Many UK Businesses Do Not Take Risk Culture Seriously: QBE Europe Survey

June 15, 2015

The vast majority of UK businesses (70 percent) are failing to address the importance of embedding a positive risk culture*, according to survey conducted by UK business insurance specialist QBE European Operations, which is part of Australia’s QBE Insurance Group.

QBE surveyed 377 risk decision-makers from small, medium sized and larger businesses throughout the UK to discover the extent to which companies have a positive risk culture embedded, the steps taken to achieve it and which actions had the most success.

Only three in 10 businesses felt that they had a positive risk culture embedded to a significant degree, said the survey.

Larger companies (250-plus employees) were almost twice as likely to have achieved this than smaller businesses (50 or less employees), said QBE.

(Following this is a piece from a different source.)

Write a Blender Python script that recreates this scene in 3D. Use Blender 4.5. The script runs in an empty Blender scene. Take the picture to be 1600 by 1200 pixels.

The survey also found that the level of embedding is weaker in sectors such as leisure, manufacturing and telecoms compared to the professional and financial services sectors.

QBE noted that the majority of risk decision-makers interviewed had taken steps to develop the core components of a robust risk management program by getting buy-in from senior management, encouraging employees to speak out about risk related issues and providing regular training.

Nevertheless, many of these businesses has still failed to embed a positive risk culture, QBE said.

The difference between companies that have managed to imbed a positive culture and those that have not is the breadth of activities undertaken. For example, QBE said, successful businesses have to a much greater degree:

  • identified what type of culture their business wants to have,
  • publicized a set of key performance indicators on risk, and
  • included positive risk management behaviors in employees’ annual assessment.

Richard Thomas, head of Risk Solutions at QBE commented: “Businesses are struggling to develop their risk management programs and our research suggests why. Implementation of a robust risk management culture reduces incidents which we know contributes to better productivity and enables operational cost savings. While risk managers are making good headway gaining senior level support, I would encourage them to capitalize on this and leverage the expertise of their insurer to extend their range of risk management activities.”

*QBE defined a positive risk management culture “as a set of shared beliefs and values about the importance of risk management – and the need to maintain an active focus on managing risk within day-to-day operations.”